SET EXERCISE - Locate the lines of the listing below that hold "part", then copy each of them.

SOURCE DATA -
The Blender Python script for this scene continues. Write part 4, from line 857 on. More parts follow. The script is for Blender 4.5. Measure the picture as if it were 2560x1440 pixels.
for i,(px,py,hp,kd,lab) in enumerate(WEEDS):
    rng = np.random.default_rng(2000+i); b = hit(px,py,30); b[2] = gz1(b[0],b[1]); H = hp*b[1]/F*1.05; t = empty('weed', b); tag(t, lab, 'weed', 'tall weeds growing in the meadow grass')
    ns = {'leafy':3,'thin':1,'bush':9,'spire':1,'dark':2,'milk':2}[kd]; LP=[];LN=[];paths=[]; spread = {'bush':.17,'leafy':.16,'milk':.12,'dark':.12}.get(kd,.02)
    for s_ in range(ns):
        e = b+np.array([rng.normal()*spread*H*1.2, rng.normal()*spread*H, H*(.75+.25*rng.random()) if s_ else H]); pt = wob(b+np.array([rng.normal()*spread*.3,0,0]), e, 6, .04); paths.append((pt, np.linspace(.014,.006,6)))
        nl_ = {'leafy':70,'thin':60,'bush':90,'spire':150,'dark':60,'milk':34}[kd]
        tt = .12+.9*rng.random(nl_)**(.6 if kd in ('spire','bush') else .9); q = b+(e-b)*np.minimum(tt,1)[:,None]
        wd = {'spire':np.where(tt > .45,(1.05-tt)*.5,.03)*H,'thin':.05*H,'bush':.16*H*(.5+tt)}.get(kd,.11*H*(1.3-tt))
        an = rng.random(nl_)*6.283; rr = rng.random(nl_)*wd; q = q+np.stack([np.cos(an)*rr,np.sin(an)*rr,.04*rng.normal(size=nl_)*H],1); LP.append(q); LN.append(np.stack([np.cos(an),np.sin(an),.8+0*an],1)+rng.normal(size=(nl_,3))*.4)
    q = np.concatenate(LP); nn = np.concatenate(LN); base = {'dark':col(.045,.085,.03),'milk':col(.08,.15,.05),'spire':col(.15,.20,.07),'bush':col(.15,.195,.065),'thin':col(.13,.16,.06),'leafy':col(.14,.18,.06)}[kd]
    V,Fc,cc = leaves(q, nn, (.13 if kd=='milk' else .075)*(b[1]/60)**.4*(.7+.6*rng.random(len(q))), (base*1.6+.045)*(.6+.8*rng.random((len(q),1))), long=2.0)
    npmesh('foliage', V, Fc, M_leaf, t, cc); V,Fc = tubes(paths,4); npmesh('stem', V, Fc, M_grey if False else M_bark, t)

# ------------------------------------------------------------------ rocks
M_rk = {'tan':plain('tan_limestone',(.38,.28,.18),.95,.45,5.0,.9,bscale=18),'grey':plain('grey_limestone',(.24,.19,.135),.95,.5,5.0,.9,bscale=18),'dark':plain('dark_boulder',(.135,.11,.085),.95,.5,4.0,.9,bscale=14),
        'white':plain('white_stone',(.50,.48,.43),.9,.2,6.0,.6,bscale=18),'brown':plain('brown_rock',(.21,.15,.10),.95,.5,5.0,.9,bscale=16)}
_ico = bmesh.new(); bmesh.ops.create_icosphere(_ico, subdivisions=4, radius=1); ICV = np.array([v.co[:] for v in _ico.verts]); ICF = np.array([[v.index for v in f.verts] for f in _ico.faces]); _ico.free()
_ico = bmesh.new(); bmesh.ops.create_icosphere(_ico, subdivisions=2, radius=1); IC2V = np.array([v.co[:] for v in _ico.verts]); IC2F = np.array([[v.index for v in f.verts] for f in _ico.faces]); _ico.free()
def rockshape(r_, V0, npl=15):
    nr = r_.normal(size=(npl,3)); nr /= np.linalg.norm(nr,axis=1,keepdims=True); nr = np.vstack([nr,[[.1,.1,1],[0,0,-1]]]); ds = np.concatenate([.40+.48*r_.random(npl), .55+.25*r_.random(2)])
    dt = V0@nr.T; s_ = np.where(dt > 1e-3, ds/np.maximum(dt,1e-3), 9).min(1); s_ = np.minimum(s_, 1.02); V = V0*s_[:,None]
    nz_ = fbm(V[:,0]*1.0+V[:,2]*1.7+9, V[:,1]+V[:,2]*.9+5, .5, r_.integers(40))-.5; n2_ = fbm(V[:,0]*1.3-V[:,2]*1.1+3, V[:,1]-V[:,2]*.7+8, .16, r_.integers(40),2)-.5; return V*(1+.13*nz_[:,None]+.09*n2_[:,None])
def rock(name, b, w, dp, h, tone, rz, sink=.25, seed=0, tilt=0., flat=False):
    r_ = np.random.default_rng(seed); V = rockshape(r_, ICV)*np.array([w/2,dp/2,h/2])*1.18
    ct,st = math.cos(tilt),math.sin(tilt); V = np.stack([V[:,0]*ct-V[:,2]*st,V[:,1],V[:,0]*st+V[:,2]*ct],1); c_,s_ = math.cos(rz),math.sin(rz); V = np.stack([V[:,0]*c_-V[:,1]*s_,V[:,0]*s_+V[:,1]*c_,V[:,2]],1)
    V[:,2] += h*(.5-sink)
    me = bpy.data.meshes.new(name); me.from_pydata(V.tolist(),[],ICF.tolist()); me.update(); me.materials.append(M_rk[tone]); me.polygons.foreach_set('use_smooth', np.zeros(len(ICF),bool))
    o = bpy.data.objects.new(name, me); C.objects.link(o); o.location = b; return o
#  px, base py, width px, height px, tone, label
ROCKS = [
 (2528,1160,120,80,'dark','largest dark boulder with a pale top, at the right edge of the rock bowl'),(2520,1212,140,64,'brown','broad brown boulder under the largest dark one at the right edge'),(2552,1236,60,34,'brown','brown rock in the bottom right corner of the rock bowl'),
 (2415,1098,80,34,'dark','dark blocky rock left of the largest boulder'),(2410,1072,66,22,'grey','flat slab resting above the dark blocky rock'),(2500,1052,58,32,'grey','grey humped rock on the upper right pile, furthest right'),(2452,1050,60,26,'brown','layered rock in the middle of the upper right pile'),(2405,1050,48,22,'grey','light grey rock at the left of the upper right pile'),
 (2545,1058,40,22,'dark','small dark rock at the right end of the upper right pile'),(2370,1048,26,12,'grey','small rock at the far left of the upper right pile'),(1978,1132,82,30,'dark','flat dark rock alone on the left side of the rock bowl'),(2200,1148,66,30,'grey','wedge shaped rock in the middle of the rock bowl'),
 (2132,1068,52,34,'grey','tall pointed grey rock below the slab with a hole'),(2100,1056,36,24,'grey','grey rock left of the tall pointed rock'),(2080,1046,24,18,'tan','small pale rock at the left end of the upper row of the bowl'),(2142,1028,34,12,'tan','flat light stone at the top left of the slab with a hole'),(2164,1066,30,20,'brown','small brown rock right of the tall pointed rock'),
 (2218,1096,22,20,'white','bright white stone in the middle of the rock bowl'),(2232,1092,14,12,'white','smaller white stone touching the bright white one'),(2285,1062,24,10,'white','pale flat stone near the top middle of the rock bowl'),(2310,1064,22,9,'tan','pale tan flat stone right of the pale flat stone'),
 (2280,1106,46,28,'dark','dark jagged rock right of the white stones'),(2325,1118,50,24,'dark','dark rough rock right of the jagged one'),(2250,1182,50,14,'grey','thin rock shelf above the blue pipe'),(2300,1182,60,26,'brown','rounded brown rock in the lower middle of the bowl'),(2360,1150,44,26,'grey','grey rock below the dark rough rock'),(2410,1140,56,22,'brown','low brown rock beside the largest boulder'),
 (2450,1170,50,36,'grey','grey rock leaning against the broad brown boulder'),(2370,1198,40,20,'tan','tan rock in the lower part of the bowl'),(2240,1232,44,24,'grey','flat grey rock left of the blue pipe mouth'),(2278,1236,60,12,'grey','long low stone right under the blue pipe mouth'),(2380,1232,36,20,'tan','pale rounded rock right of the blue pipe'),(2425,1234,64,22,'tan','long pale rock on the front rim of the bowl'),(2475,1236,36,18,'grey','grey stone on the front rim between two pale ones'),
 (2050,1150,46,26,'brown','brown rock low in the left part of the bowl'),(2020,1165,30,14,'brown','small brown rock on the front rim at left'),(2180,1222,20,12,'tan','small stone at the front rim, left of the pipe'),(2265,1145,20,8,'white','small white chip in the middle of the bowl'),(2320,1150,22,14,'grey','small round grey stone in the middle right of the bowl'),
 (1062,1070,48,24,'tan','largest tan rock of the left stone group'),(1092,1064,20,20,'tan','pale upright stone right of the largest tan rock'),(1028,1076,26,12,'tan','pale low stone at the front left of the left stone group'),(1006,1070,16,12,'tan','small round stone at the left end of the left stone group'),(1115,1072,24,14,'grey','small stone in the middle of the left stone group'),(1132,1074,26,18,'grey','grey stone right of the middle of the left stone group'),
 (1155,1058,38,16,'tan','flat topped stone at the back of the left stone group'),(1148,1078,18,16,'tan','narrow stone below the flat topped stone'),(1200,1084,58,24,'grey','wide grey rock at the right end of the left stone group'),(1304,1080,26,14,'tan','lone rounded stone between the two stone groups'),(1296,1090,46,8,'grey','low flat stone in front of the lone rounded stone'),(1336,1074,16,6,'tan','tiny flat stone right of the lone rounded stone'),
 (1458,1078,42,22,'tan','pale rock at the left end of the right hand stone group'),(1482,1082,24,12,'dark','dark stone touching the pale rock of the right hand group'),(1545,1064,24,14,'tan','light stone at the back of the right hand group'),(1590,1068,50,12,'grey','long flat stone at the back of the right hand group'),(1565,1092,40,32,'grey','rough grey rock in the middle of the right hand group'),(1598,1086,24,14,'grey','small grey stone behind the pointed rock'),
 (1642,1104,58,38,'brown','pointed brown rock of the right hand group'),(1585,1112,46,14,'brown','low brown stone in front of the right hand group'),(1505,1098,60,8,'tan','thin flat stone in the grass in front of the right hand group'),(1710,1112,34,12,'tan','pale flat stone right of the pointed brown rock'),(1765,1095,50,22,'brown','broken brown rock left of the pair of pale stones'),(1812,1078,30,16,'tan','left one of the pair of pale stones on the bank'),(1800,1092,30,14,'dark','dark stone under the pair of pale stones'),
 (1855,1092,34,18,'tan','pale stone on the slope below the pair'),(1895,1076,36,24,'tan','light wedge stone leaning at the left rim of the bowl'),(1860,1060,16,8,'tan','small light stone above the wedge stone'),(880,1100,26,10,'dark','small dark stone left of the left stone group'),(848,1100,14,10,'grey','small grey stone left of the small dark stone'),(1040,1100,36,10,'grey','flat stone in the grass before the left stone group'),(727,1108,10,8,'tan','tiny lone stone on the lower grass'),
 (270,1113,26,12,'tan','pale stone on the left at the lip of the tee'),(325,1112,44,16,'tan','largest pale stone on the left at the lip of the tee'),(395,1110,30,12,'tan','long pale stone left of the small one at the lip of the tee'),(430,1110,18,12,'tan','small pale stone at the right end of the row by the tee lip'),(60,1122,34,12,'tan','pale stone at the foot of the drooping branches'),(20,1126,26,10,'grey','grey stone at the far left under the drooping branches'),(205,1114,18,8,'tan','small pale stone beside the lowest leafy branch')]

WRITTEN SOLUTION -
The Blender Python script for this scene continues. Write part 4, from line 857 on. More parts follow. The script is for Blender 4.5. Measure the picture as if it were 2560x1440 pixels.
 (2450,1170,50,36,'grey','grey rock leaning against the broad brown boulder'),(2370,1198,40,20,'tan','tan rock in the lower part of the bowl'),(2240,1232,44,24,'grey','flat grey rock left of the blue pipe mouth'),(2278,1236,60,12,'grey','long low stone right under the blue pipe mouth'),(2380,1232,36,20,'tan','pale rounded rock right of the blue pipe'),(2425,1234,64,22,'tan','long pale rock on the front rim of the bowl'),(2475,1236,36,18,'grey','grey stone on the front rim between two pale ones'),
 (2050,1150,46,26,'brown','brown rock low in the left part of the bowl'),(2020,1165,30,14,'brown','small brown rock on the front rim at left'),(2180,1222,20,12,'tan','small stone at the front rim, left of the pipe'),(2265,1145,20,8,'white','small white chip in the middle of the bowl'),(2320,1150,22,14,'grey','small round grey stone in the middle right of the bowl'),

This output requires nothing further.